What's Powering the Stock Market's Record Highs? Strong Earnings—and FOMO

What's Powering the Stock Market's Record Highs? Strong Earnings—and FOMO·Fortune

The stock market is on a roll.

The S&P 500 reached a record high at the close on Tuesday for the first time since September, while the Nasdaq Composite also notched a closing high for the first time since August.

The rally is being powered by a better-than-expected earnings for the first quarter. The solid results have been across the board in U.S. companies including Caterpillar Inc., Coca-Cola Co., United Technologies Corp., Lockheed Martin Corp., Twitter Inc. and Snap Inc.

“There are more positive than negative surprises and that has given investors a little more confidence,” Bob Doll, chief equity strategist at Nuveen, said in an interview. Investors feel there’s much to feel confident about. Recession fears are fading, inflation is subdued, the Federal Reserve is pausing on raising interest rates and the economy is showing resilience. China-U.S. trade talks are progressing and Brexit has been kicked down the road.

“A lot of the risks on everybody’s mind going into the year have gone away or subsided,” said Chris Gaffney, president of world markets at TIAA Bank. The Fed’s signal on rates is a big help. “The Fed is not going to get in the way of businesses by increasing rates,” he said. “The Fed on the sidelines is great for companies.”

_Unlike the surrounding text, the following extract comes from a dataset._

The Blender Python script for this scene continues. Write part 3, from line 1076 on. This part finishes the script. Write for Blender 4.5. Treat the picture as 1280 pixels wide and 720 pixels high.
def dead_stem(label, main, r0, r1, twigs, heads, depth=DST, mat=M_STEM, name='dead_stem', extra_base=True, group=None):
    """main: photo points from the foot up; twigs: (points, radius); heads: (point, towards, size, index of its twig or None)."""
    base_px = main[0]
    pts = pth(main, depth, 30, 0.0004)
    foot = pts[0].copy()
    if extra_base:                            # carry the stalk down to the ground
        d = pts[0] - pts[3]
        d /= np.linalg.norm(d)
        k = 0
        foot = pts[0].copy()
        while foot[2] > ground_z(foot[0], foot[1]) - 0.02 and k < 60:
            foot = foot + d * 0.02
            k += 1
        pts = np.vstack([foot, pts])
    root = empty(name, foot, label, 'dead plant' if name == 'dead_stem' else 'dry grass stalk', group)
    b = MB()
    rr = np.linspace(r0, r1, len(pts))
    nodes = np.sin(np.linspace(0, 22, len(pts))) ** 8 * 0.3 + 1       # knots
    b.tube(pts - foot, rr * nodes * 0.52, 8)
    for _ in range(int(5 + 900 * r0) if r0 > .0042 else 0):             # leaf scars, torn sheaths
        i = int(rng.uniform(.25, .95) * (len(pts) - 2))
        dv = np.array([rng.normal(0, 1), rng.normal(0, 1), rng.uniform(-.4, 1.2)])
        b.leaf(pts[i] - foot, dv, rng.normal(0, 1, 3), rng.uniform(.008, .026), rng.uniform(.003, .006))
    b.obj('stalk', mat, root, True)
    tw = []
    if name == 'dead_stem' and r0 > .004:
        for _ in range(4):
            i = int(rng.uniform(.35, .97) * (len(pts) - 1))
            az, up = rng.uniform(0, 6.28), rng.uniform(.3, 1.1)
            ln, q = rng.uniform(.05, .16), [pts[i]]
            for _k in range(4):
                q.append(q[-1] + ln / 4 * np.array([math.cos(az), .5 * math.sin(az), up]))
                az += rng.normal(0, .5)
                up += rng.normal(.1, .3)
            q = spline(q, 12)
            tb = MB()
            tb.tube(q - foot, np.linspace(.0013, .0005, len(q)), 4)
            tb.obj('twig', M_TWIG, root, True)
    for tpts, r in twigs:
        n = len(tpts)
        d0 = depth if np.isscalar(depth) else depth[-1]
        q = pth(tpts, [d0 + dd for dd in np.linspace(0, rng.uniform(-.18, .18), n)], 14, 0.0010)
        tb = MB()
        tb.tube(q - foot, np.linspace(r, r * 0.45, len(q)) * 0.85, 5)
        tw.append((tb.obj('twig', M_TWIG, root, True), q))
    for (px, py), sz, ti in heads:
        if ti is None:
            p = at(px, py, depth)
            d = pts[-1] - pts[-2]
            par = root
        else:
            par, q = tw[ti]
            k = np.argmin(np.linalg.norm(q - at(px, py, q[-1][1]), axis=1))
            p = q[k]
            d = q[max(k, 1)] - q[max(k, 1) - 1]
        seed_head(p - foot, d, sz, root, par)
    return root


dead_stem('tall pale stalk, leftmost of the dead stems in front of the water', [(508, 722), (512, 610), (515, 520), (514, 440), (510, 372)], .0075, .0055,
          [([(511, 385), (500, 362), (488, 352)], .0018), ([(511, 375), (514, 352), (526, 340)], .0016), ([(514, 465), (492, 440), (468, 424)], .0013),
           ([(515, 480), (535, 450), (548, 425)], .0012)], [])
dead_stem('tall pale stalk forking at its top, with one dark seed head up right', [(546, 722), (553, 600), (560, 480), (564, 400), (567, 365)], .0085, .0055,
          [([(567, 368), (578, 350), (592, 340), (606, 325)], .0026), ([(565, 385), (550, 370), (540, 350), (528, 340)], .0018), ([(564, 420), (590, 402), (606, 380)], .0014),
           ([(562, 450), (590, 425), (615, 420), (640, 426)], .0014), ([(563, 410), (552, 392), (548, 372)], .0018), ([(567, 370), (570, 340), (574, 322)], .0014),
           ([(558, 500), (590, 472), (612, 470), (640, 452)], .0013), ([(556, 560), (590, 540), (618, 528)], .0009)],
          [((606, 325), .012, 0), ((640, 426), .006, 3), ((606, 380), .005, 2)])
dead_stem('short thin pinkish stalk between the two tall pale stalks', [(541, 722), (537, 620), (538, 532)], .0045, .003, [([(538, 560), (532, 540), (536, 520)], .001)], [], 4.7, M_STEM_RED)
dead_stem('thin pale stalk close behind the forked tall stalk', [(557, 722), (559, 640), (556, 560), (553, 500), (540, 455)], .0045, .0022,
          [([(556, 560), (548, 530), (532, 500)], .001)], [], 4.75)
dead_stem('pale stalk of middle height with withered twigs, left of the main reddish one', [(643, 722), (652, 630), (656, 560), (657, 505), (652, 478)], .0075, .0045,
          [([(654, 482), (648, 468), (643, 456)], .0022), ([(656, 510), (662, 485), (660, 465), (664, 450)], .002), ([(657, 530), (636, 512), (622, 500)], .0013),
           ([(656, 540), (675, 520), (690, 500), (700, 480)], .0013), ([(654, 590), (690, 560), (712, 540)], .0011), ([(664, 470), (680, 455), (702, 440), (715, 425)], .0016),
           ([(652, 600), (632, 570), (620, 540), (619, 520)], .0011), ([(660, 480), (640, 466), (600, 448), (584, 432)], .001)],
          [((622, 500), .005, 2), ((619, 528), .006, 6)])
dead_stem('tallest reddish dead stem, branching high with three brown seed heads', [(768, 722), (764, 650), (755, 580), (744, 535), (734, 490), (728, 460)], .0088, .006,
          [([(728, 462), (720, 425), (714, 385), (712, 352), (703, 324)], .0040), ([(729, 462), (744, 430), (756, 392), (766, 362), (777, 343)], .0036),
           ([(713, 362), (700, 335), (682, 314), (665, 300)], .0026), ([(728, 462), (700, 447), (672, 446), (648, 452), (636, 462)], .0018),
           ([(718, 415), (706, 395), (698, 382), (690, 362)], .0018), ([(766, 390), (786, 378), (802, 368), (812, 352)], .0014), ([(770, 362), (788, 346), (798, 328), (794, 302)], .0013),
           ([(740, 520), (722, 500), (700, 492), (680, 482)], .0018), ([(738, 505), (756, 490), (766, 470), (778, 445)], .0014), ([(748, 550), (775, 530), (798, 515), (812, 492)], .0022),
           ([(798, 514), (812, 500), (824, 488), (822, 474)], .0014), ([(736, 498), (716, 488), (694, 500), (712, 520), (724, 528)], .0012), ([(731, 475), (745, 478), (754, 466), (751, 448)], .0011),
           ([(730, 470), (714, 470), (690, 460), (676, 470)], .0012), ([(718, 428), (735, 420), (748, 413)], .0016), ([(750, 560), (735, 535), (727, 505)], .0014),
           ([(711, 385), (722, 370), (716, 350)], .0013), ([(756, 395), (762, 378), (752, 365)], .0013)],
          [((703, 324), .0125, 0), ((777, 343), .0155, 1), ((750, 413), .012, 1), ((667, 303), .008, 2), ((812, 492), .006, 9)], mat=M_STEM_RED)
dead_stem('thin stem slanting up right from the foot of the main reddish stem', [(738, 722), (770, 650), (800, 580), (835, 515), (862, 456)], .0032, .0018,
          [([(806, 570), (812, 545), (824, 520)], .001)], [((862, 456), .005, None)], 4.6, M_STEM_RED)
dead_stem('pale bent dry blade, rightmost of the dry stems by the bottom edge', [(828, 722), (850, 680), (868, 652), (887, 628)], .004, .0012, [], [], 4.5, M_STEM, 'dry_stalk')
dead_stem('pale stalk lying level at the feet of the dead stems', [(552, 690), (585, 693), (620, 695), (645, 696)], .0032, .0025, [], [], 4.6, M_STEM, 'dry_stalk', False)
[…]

Investors feared the bull market was on its death bed in December, when the prospect of slower growth and weaker company fundamentals led to a market meltdown. “In some ways there was an overreaction to the fourth quarter, and now it might be a slight overreaction to the lack of significant bad news in the first quarter,” said Margaret Chen, head of CA Capital Management, Cambridge Associates’ outsourced investment office business, which has $32.4 billion in assets.

Nevertheless, “investors are learning to manage market anxiety much better,” she said. “They are getting conditioned to go to the brink of uncertainty but not go over the cliff.”

Indeed, companies may be benefitting from lowering their earnings estimates early. From there “it was easier for companies to beat those lower expectations,” TIAA Bank’s Gaffney said. According to FactSet data, 78% of the S&P 500 companies have reported above analyst estimates in the first quarter. But going forward? Companies “are not going gangbusters on the forward guidance,”’ Gaffney points out.

Money that has been on the sidelines is moving back into the market especially in index funds. Money-fund assets stood at $3.04 trillion as of April 17, up from $2.88 trillion at the end of September, according to the Investment Company Institute. “There’s the fear of missing out, so they are buying,” Nuveen’s Doll said.

There’s also reason to be a bit cautious even if the rally proves to have legs. In addition to slightly lower corporate profit expectations going forward, there’s some softness in global economic data. While the market rally is in “a new phase,” TIAA’s Gaffney said, “We’ll bounce around but it won’t be a dramatic push higher. It’s more of a drift higher.” That was true in early trading Wednesday as the U.S. market fluctuated.

Nuveen’s Doll said he’s “boringly neutral at the moment” and he doesn’t see anything that can move the markets “significantly higher from here.”

So investors should enjoy the view from the top – for now.